L’azione compiuta dal gruppo di pirati ai danni dell’equipaggio del bastimento mercantile, battente bandiera del nostro Stato nel Golfo del Messico, rientra tra i delitti che ripugnano, per la loro gravità, alla coscienza civile dell’intera umanità come reato che pregiudica l’ordine pubblico interno di ogni Stato. Conseguentemente, la comunità internazionale attribuisce la facoltà a ogni Stato di attuare ogni forma punitiva con i propri strumenti giurisdizionali le persone che se ne rendono colpevoli di aver compiuti azioni piratesche.

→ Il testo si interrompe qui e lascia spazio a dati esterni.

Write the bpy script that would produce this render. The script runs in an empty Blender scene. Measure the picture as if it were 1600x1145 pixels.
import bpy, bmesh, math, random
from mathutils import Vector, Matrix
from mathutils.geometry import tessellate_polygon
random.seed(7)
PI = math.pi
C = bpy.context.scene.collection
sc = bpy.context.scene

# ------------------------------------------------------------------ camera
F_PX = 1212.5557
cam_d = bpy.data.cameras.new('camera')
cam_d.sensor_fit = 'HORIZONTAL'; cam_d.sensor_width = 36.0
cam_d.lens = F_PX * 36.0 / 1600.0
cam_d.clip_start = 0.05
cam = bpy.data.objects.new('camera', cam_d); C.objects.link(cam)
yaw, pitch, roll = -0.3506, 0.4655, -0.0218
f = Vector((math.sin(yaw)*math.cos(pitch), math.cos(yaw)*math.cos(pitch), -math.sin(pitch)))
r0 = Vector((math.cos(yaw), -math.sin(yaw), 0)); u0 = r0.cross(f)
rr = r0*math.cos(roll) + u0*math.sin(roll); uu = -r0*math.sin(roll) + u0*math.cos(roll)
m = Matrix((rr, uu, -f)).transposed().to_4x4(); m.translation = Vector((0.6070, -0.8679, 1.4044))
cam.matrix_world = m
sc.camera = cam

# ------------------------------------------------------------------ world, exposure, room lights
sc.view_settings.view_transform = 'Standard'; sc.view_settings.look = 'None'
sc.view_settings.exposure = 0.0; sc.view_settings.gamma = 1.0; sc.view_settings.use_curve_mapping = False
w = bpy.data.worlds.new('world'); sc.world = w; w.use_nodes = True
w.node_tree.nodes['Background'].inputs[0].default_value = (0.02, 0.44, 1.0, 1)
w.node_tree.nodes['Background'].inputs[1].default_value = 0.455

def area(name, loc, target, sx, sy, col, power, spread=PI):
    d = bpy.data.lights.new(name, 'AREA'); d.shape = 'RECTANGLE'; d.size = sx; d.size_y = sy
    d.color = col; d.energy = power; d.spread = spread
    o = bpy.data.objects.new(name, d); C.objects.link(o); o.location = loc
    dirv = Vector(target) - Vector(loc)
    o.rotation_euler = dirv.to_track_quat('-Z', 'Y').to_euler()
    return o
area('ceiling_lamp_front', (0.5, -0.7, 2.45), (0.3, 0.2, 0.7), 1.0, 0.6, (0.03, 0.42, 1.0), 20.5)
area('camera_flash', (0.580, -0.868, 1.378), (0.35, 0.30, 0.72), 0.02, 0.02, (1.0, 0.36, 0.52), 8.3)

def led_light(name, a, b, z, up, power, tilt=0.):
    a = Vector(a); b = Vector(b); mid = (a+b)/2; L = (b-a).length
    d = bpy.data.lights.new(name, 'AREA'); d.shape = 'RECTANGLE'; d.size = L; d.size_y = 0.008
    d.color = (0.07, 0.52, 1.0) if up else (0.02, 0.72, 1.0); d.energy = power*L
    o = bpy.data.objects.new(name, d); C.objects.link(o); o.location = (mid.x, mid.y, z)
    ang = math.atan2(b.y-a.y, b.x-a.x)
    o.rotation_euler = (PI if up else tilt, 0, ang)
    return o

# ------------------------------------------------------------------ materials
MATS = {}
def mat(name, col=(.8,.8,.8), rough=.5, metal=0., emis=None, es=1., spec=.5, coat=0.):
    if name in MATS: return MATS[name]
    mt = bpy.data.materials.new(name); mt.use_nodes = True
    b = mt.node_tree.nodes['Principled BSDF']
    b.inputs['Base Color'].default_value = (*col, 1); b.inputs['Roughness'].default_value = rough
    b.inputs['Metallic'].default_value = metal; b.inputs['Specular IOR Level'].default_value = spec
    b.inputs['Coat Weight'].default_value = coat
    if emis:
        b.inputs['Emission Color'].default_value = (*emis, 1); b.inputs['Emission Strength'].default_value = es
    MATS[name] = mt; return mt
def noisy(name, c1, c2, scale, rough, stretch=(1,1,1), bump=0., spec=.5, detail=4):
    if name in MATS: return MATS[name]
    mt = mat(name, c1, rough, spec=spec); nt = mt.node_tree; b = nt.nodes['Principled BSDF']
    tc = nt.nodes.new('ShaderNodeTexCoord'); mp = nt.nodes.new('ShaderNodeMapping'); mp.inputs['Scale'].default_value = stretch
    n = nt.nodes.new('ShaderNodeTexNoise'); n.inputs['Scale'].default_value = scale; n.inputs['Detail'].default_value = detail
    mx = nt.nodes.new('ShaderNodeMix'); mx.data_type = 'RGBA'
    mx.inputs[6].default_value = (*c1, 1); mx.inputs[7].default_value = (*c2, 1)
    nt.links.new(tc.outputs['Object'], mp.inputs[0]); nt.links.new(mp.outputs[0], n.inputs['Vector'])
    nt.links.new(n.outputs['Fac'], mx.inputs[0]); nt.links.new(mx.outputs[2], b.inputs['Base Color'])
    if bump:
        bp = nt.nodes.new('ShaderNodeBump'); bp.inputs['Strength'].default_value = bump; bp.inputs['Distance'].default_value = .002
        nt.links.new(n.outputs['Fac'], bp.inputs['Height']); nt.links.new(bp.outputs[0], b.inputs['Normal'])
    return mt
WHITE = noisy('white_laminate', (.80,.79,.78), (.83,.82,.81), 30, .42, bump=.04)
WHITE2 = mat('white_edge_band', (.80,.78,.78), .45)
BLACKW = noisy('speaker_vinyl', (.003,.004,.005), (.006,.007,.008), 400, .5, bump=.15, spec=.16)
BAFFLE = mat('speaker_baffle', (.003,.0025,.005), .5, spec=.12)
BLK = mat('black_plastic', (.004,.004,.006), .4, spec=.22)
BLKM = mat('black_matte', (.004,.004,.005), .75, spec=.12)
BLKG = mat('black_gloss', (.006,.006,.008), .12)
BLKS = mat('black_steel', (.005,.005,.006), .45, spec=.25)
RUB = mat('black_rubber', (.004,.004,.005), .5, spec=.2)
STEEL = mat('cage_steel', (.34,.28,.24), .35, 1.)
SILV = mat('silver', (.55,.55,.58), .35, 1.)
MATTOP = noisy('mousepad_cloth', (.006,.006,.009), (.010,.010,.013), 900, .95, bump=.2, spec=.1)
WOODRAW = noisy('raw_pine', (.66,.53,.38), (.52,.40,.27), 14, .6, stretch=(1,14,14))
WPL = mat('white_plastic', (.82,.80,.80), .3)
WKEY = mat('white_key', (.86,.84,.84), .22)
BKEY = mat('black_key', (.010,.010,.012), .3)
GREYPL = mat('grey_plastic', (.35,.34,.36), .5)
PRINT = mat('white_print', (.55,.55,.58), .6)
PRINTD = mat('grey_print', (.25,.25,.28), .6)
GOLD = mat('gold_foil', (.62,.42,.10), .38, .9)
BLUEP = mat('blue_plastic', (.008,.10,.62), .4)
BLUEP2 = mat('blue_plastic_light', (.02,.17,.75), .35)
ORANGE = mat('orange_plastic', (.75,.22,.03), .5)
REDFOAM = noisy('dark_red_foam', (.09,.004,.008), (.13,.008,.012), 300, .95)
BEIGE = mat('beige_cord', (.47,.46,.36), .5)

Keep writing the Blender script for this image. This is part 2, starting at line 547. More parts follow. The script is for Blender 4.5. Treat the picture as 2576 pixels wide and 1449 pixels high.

Certamente, nel caso in cui le autorità messicane dovessero riuscire a captare i pirati responsabili e, successivamente, procedere al loro fermo, tali individui, che hanno violato il diritto di transito nel mare del mercantile italiano di godere della libertà di navigazione, devono essere puniti in virtù delle leggi nazionali messicane.

Per aumentare il loro livello di sicurezza nonché ottenere la protezione delle merci e dei valori sulle navi mercantili e sulle navi da pesca battenti bandiera italiana negli spazi marittimi internazionali a rischio pirateria, le navi mercantili italiane che operano nel golfo del Messico, e non solo, dovrebbero fornirsi di uomini armati privati, denominati contractor, ossia di nuclei delle forze armate e di servizi di vigilanza privata come misura di protezione dagli attacchi dei predoni.